Overall I think ebaying OTR suits is the cheapest option for building a suit warddrobe quickly and cheaply. Thrift stores are very hit and miss. If you've got a decade and a lot of time, thrifting will probably work and for less money, but otherwise ebay + tailoring is the way to go.
I haven't yet gone to a curated vintage store. Suits in these stores are much more expensive than ebay, but I have high hopes that they have a better selection. I'm looking for colorful suits, and I think that finding them in vintage stores will be easier. For black, brown, grey and blue, cream and seer sucker suits (and there are lots of shades of these) I think ebay is the way to go.
Getting a custom suit is an expensive option. I learned a lot from the process, but I also got lucky with the person I found to make mine. Overall, I will probably do it again, but I don't think it's necessary to get a great suit. It's also possible to get these suits in other countries where they are 8-20x cheaper.
Suit separates:
It's a lot easer to find separate jackets as well as cotton and even wool pants then complete suits, particularly in thrift stores. If you know the brand and the exact color (down to the shade), it's possible to re-match the suit, but it's otherwise difficult.
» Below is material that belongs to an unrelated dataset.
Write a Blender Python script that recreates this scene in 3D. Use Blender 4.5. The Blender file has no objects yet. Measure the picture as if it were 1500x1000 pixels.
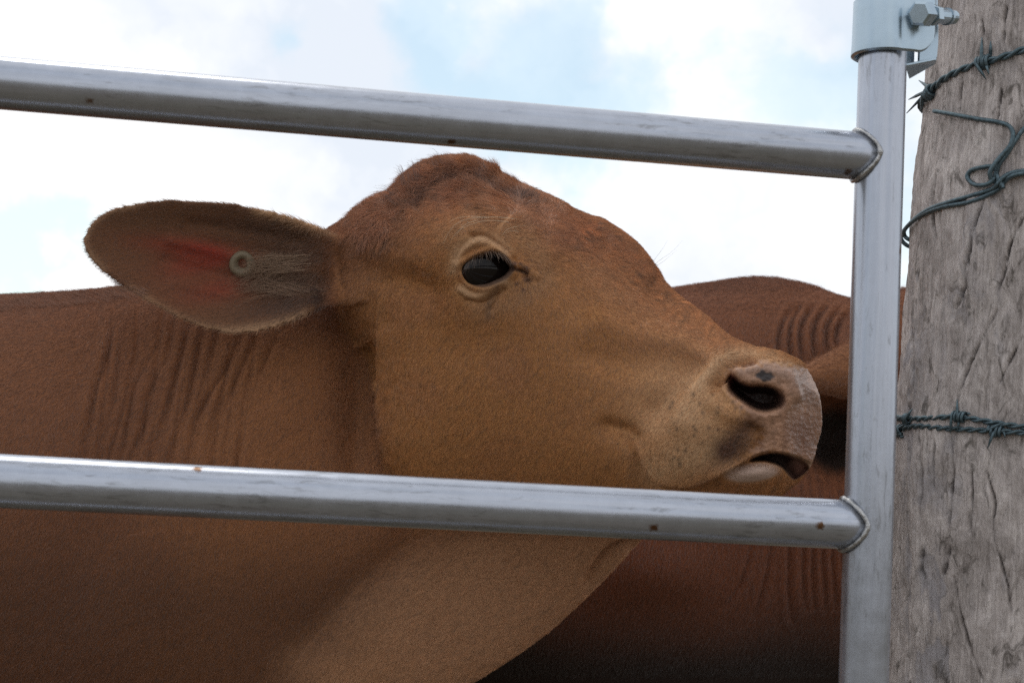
import bpy, bmesh, math, random, os
import numpy as np
from mathutils import Vector, Matrix, noise as mnoise

SC = bpy.context.scene
COL = SC.collection
rng = np.random.default_rng(7)
random.seed(7)
R = math.radians

# ------------------------------------------------------------------ camera
FPX = 2083.0                                   # focal length in pixels of the 1500 x 1000 photograph
PITCH, ROLL = R(5.0), R(3.07)
CAM_POS = np.array([0.0, 0.0, 1.15])
r0 = np.array([1.0, 0, 0])
f0 = np.array([0, math.cos(PITCH), math.sin(PITCH)])
u0 = np.array([0, -math.sin(PITCH), math.cos(PITCH)])
CR = r0 * math.cos(ROLL) + u0 * math.sin(ROLL)
CU = u0 * math.cos(ROLL) - r0 * math.sin(ROLL)
CF = f0
MW = np.stack([CR, CU, CF])                    # rows: right, up, forward

cam_d = bpy.data.cameras.new("camera")
cam = bpy.data.objects.new("camera", cam_d)
COL.objects.link(cam)
cam_d.sensor_width = 36.0
cam_d.lens = 36.0 * FPX / 1500.0
cam_d.clip_start = 0.05
cam_d.clip_end = 5000.0
cam_d.dof.use_dof = True
cam_d.dof.focus_distance = 1.40
cam_d.dof.aperture_fstop = 13.0
cam.matrix_world = Matrix(((CR[0], CU[0], -CF[0], CAM_POS[0]), (CR[1], CU[1], -CF[1], CAM_POS[1]),
                           (CR[2], CU[2], -CF[2], CAM_POS[2]), (0, 0, 0, 1)))
SC.camera = cam
SC.view_settings.view_transform = 'Standard'
SC.view_settings.look = 'None'
SC.view_settings.gamma = 1.0
SC.view_settings.use_curve_mapping = False
SC.view_settings.exposure = 0.0
SC.cycles.use_denoising = False
SC.cycles.max_bounces = 6
SC.cycles.transparent_max_bounces = 12

# ------------------------------------------------------------------ sky and sun
SUN_EL, SUN_AZ = R(62), R(-28)                 # azimuth from +Y (away from camera), negative = left
world = bpy.data.worlds.new("World")
SC.world = world
world.use_nodes = True
NT = world.node_tree
for n in list(NT.nodes): NT.nodes.remove(n)

def N(nt, typ, **kw):
    n = nt.nodes.new(typ)
    for k, v in kw.items():
        if k.startswith('i_'):
            key = k[2:]
            n.inputs[int(key) if key.isdigit() else key.replace('_', ' ')].default_value = v
        else: setattr(n, k, v)
    return n

def pix_dir(px, py):
    d = CR * (px - 750) / FPX + CU * (500 - py) / FPX + CF
    return d / np.linalg.norm(d)

def build_sky():
    L = NT.links.new
    out = N(NT, 'ShaderNodeOutputWorld'); bg = N(NT, 'ShaderNodeBackground'); bg.inputs[1].default_value = 0.1
    sky = N(NT, 'ShaderNodeTexSky', sky_type='NISHITA', sun_disc=False, sun_elevation=SUN_EL, sun_rotation=SUN_AZ,
            air_density=1.3, dust_density=0.3, ozone_density=1.5)
    tc = N(NT, 'ShaderNodeTexCoord')
    # broad clouds
    n1 = N(NT, 'ShaderNodeTexNoise', i_Scale=5.5, i_Detail=9.0, i_Roughness=0.62, i_Lacunarity=2.2, i_Distortion=0.25)
    L(tc.outputs['Generated'], n1.inputs['Vector'])
    n2 = N(NT, 'ShaderNodeTexNoise', i_Scale=16.0, i_Detail=8.0, i_Roughness=0.6)
    L(tc.outputs['Generated'], n2.inputs['Vector'])
    warp = N(NT, 'ShaderNodeMixRGB', blend_type='LINEAR_LIGHT'); warp.inputs[0].default_value = 0.045
    L(tc.outputs['Generated'], warp.inputs[1]); L(n2.outputs['Color'], warp.inputs[2])
    # openings and thick clouds of this day's sky, as directions
    val = None
    def blob(px, py, width_px, amp):
        nonlocal val
        d = pix_dir(px, py)
        dot = N(NT, 'ShaderNodeVectorMath', operation='DISTANCE'); dot.inputs[1].default_value = tuple(d)
        L(warp.outputs[0], dot.inputs[0])
        mr = N(NT, 'ShaderNodeMapRange', interpolation_type='SMOOTHSTEP')
        mr.inputs['From Min'].default_value = 0.0; mr.inputs['From Max'].default_value = width_px / FPX
        mr.inputs['To Min'].default_value = amp; mr.inputs['To Max'].default_value = 0.0
        L(dot.outputs['Value'], mr.inputs['Value'])
        if val is None: val = mr.outputs[0]
        else:
            a = N(NT, 'ShaderNodeMath', operation='ADD'); L(val, a.inputs[0]); L(mr.outputs[0], a.inputs[1]); val = a.outputs[0]
    for b in SKY_BLOBS: blob(*b)
    s1 = N(NT, 'ShaderNodeMath', operation='MULTIPLY_ADD'); s1.inputs[1].default_value = 0.75; s1.inputs[2].default_value = 0.05
    L(n1.outputs['Fac'], s1.inputs[0])
    s2 = N(NT, 'ShaderNodeMath', operation='MULTIPLY_ADD'); s2.inputs[1].default_value = 0.34
    L(n2.outputs['Fac'], s2.inputs[0]); L(s1.outputs[0], s2.inputs[2])
    den = N(NT, 'ShaderNodeMath', operation='ADD'); L(s2.outputs[0], den.inputs[0]); L(val, den.inputs[1])
    cover = N(NT, 'ShaderNodeMapRange', interpolation_type='SMOOTHSTEP')
    cover.inputs['From Min'].default_value = 0.36; cover.inputs['From Max'].default_value = 0.60
    cover.inputs['To Min'].default_value = 0.65; cover.inputs['To Max'].default_value = 1.0
    L(den.outputs[0], cover.inputs['Value'])
    # cloud tone: thick cloud a little greyer and bluer than thin bright cloud
    n3 = N(NT, 'ShaderNodeTexNoise', i_Scale=3.2, i_Detail=5.0, i_Roughness=0.55)
    L(warp.outputs[0], n3.inputs['Vector'])
    tone = N(NT, 'ShaderNodeValToRGB')
    tone.color_ramp.elements[0].position = 0.40; tone.color_ramp.elements[0].color = (8.3, 8.9, 9.8, 1)
    tone.color_ramp.elements[1].position = 0.54; tone.color_ramp.elements[1].color = (CLOUD, CLOUD, CLOUD * 1.01, 1)
    L(n3.outputs['Fac'], tone.inputs[0])
    clear = N(NT, 'ShaderNodeMixRGB', blend_type='MULTIPLY'); clear.inputs[0].default_value = 1.0; clear.inputs[2].default_value = (.95, 1.42, 1.35, 1); L(sky.outputs[0], clear.inputs[1])
    mix = N(NT, 'ShaderNodeMixRGB'); L(cover.outputs[0], mix.inputs[0]); L(clear.outputs[0], mix.inputs[1]); L(tone.outputs[0], mix.inputs[2])
    L(mix.outputs[0], bg.inputs[0]); L(bg.outputs[0], out.inputs[0])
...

I've also rematched a wool navy suit with navy cotton chinos from a different brand.
Additionally "sports jackets" which are meant to be worn with mismatched pants are usually more colorful and interesting than suits.
It's def a fashion faux pas to mismatch suits or buy "orphaned" jackets or match cotton pants with wool suit jackets. But if you're not worried about that, it's possible to massively expand your warddrobe with these options. The major thing to avoid, which anyone will be able to spot are a slightly mismatched pair of pants and jacket (like similar color, but slightly different shade). If you can't find the right color to match, it's much better to go with a complimentary color rather than something too similar.
One final thing to do is use women's pants as chinos. Women's pants are often cheaper (though also cheaper made), but any 100% cotton pants will work as chinos. Women's pants also generally come in more color options than mens.